-- Data section --
+++

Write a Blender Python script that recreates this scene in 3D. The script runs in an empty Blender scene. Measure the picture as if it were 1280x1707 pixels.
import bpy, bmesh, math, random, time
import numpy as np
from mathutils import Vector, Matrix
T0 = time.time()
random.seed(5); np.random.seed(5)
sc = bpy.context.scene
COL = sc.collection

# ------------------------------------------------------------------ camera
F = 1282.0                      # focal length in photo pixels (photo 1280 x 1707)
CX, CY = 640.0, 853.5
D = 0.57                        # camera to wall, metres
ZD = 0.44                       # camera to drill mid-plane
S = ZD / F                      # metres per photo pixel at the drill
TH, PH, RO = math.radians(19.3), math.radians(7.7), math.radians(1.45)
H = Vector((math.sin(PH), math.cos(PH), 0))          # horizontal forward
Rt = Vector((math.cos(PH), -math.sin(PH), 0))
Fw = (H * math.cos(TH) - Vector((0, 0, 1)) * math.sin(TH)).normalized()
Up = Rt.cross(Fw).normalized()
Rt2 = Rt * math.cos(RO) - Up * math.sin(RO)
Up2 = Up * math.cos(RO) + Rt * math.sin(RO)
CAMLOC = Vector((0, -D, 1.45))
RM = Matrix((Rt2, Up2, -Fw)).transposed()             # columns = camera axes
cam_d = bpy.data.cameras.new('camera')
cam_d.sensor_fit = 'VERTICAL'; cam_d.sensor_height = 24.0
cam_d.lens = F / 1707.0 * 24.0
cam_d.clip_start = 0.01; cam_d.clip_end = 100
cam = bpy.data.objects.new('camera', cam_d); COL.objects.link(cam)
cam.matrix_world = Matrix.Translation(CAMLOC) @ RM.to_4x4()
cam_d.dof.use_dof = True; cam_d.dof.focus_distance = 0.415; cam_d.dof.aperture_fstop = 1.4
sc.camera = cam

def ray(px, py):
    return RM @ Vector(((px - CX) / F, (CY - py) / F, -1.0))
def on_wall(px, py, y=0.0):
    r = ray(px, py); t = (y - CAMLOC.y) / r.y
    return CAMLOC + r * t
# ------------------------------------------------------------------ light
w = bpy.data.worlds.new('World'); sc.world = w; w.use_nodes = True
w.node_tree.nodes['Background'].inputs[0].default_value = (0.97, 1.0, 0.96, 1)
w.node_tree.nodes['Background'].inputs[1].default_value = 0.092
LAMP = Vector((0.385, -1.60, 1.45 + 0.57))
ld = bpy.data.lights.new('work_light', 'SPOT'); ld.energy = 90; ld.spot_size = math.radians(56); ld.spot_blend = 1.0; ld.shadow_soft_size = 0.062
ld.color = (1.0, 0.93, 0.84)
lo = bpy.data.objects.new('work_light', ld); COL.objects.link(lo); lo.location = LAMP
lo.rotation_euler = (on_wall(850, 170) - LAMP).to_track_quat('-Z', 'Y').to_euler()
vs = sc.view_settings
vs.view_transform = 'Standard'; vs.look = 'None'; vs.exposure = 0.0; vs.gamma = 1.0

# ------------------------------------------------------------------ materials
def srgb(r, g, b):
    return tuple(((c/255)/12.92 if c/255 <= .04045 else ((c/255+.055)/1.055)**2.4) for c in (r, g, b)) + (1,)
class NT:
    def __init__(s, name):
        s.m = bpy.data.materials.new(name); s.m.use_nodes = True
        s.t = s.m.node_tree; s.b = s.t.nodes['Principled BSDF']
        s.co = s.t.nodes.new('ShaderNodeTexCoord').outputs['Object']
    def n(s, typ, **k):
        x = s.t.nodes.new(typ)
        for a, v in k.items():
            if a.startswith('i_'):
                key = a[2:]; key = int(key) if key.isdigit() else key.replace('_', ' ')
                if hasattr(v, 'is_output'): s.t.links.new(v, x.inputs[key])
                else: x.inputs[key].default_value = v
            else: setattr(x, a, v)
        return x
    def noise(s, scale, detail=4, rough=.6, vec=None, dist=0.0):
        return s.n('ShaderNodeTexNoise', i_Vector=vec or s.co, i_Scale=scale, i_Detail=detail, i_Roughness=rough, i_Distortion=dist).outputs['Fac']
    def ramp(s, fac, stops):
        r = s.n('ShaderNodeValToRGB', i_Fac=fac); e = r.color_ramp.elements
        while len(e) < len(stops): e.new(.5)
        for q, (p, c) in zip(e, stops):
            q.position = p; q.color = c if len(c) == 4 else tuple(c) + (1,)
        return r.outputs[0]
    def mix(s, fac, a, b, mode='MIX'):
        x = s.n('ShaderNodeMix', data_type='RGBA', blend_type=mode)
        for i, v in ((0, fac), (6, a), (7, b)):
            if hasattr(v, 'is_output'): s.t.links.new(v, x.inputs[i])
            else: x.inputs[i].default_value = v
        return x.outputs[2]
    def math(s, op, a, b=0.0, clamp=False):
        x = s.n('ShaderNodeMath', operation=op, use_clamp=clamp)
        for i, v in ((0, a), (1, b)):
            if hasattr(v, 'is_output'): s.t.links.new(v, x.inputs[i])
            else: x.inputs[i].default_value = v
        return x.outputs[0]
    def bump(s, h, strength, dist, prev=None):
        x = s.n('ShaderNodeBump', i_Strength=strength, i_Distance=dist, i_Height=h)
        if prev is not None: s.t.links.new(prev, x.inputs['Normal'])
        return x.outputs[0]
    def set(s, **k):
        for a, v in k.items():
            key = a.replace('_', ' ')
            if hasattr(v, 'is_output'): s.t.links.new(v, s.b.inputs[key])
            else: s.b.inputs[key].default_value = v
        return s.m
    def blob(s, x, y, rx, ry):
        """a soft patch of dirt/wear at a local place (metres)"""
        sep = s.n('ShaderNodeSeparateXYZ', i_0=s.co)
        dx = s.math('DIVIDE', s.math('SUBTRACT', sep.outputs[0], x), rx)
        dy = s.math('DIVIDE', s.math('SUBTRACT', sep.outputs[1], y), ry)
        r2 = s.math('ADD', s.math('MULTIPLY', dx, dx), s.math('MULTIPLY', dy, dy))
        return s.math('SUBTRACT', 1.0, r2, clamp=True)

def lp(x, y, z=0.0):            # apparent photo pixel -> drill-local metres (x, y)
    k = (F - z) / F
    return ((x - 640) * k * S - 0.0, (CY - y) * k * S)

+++

-- Stated task --
Return nothing but the lines from the first line of the listing through the line with "sc.camera = cam", please, keeping every one of them unchanged.

-- Completed task --
Write a Blender Python script that recreates this scene in 3D. The script runs in an empty Blender scene. Measure the picture as if it were 1280x1707 pixels.
import bpy, bmesh, math, random, time
import numpy as np
from mathutils import Vector, Matrix
T0 = time.time()
random.seed(5); np.random.seed(5)
sc = bpy.context.scene
COL = sc.collection

# ------------------------------------------------------------------ camera
F = 1282.0                      # focal length in photo pixels (photo 1280 x 1707)
CX, CY = 640.0, 853.5
D = 0.57                        # camera to wall, metres
ZD = 0.44                       # camera to drill mid-plane
S = ZD / F                      # metres per photo pixel at the drill
TH, PH, RO = math.radians(19.3), math.radians(7.7), math.radians(1.45)
H = Vector((math.sin(PH), math.cos(PH), 0))          # horizontal forward
Rt = Vector((math.cos(PH), -math.sin(PH), 0))
Fw = (H * math.cos(TH) - Vector((0, 0, 1)) * math.sin(TH)).normalized()
Up = Rt.cross(Fw).normalized()
Rt2 = Rt * math.cos(RO) - Up * math.sin(RO)
Up2 = Up * math.cos(RO) + Rt * math.sin(RO)
CAMLOC = Vector((0, -D, 1.45))
RM = Matrix((Rt2, Up2, -Fw)).transposed()             # columns = camera axes
cam_d = bpy.data.cameras.new('camera')
cam_d.sensor_fit = 'VERTICAL'; cam_d.sensor_height = 24.0
cam_d.lens = F / 1707.0 * 24.0
cam_d.clip_start = 0.01; cam_d.clip_end = 100
cam = bpy.data.objects.new('camera', cam_d); COL.objects.link(cam)
cam.matrix_world = Matrix.Translation(CAMLOC) @ RM.to_4x4()
cam_d.dof.use_dof = True; cam_d.dof.focus_distance = 0.415; cam_d.dof.aperture_fstop = 1.4
sc.camera = cam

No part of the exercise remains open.